Your competition, by the way, isn’t just other companies in your industry that are vying to increase customer share. Your competition is any document, media, press release, blog, website, or other content that can be found by keyword search where you want to be. It doesn’t have to be another company. For example, if you sell lawnmowers and you can’t seem to get to page one on search engines because lawn care services, blade sharpening services, grass seed companies, and lawnmower tech manuals clutter up the rankings above you, that’s your competition. None of those listings sell lawnmowers, but that’s no consolation when your sales suffer due to their positions above yours in the rankings.
As far as your direct competitors are concerned, though, if you ignore what they are doing on the search engines you may get an unpleasant surprise someday. Here are a couple of things to watch out for as you focus on your own marketing efforts:
- Be aware of broad spectrum media. If your content and search engine optimization are good, you might be in the fortunate position to rank very highly in the search engines for a variety of your keywords. Your website may find a cozy place on page one, nestled into position four or five on the page. Perhaps it oscillates positions four to six on page one, but you’re pretty confident that your position on page one is secure so you feel no need to engage in a search engine marketing campaign. Meanwhile, one of your competitors decide that this is their year to boost sales. They hire a competent marketing firm that begins posting on social media, publishing articles, blogging, and creating many fresh new pieces of Web content. Before you know it you’re surrounded! Not only do their blog posts and articles dominate the real estate on page one, but their link popularity drags their website up the ranks along with all the other content and now you find yourself bumped onto page two. Uh-oh, what happened? Now when someone looks for what you sell, they have ten choices– all your competition— that each take a would-be customer to your competitor’s website. Suddenly, your site is invisible to the public because you were unsuspecting and unaware of what your competition was doing.
- Be aware of momentum. Momentum is a force created by an object in motion. Search engine momentum can be up (positive) or down (negative). Positive momentum happens when an effective marketing campaign generates lots of good content and the search engines begin to take notice of solid, relevant, quality material published on the Web, connected to your website. Like a hot air balloon, your content begins to rise. The upward trend has momentum, so even if there’s a break in the action, the upward trend can continue for several weeks or months, just as with the hot air balloon if you shut off the burner. The balloon will rise until the air inside it begins to cool and the balloon reaches equilibrium. At that point the balloon begins to sink. Downward momentum results. If you let it sink at an increasing rate, it takes time to arrest the descent and start climbing again once you turn the burner back on. So it goes with your marketing campaign. If you’re doing well and decide to coast for awhile, by the time you level out, negative momentum has already begun and you’re behind the power curve. It takes extra effort to recover to positive momentum again– to overcome the downward trend (force) in search engine rankings. Translated to your competition, once you detect that they have achieved positive momentum, they are already positioned to push your website down in the rankings.

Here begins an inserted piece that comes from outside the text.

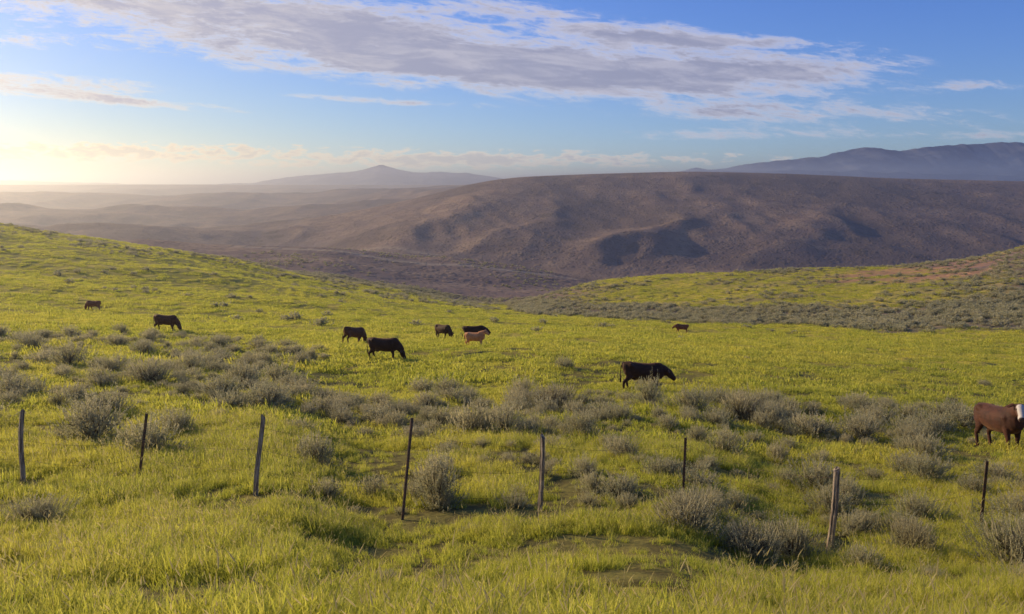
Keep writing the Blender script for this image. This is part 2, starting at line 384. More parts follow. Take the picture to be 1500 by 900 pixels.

If you decide to respond with an advertising campaign of your own, you’re behind the power curve and it takes a lot to overtake them. It’s better to be consistent and steady with your Internet marketing, rather than “sprint and drift”.
- Be aware of inertia. Inertia is the tendency of an object at rest to stay at rest or for an object in motion to stay in motion unless acted upon by an unbalanced force. In search engine terms, your website’s inertia is the tendency for it to remain where it is in the rankings if you do nothing to promote it. The longer you do nothing, the harder it is to get it to move. That doesn’t mean it won’t get pushed downward by other rising content. Consider your competition’s marketing efforts as the “unbalanced force” that acts upon your website to push it downward. You website won’t build positive momentum without some kind of action taken by you. So if your competition rises to a place where you once were, as more and more of their content rises to page one, your inaction will help to keep them on top while you continue to sink downward.
- Be aware of strategic obfuscation. Obfuscation is obscuring or confusing the meaning of something, making it harder to identify. Strategic obfuscation is doing it willingly to manipulate the perceptions, decisions, or choices of others for self-serving purposes. In a business environment, strategic obfuscation is sometimes used in Internet marketing to hedge on a competitor’s share of Web traffic. It can take the form of “cyber squatting” (registering and using a domain name with bad faith), trademark infringement, or any number of other fraudulent or “dark gray area” techniques in advertising. For example, let’s say you own ABC Hardware Store and your competitor owns XYZ Hardware Store. You own ABC-Hardware.com. They own XYZ-hardware.com, but they also buy XYZ-hardware.net and ABC-Hardware.net. Their .com domain gets pointed to their website, but they use both .net domains to point to two separate blogs, each promoting their hardware store. When a customer wants to buy a bag of bolts online, they don’t particularly care where they buy it. To them a bag of bolts is a bag of bolts. So by marketing their products under a domain that would otherwise reasonably represent you, they step on your business. Is cyber squatting illegal? Yes. But it’s time consuming and expensive to fight. Other, less obvious methods of strategic obfuscation include your competition doing an analysis of your website, then creating content on their site to include your branding and trademarks. They can even do it “innocently” by citing “We will honor ABC Hardware store coupons and sale prices” or using ABC Hardware in their website’s meta-data. When a person searches the web for “ABC Hardware Store coupons”, guess who probably comes up: XYZ Hardware Store due to the exact-match content. Is it identity theft? Is it identity impersonation? Not necessarily. If XYZ Hardware Store in fact honors your ABC Hardware Store coupons, it’s just a statement of fact and fair advertising. You would have a tough go of it to prove otherwise.
Just when you thought the Internet was a level playing field, now you must keep your head on a swivel and watch what your competition is up to. Their website promotions might stealthily and insidiously overtake your own success if you don’t keep an eye on them in your rear view mirror. The best way to avoid getting swallowed up from behind is to remain proactive in your marketing activities. Don’t take success for granted, and definitely find a trustworthy, reputable marketing provider to develop and execute a progressive white hat search engine strategy for your business.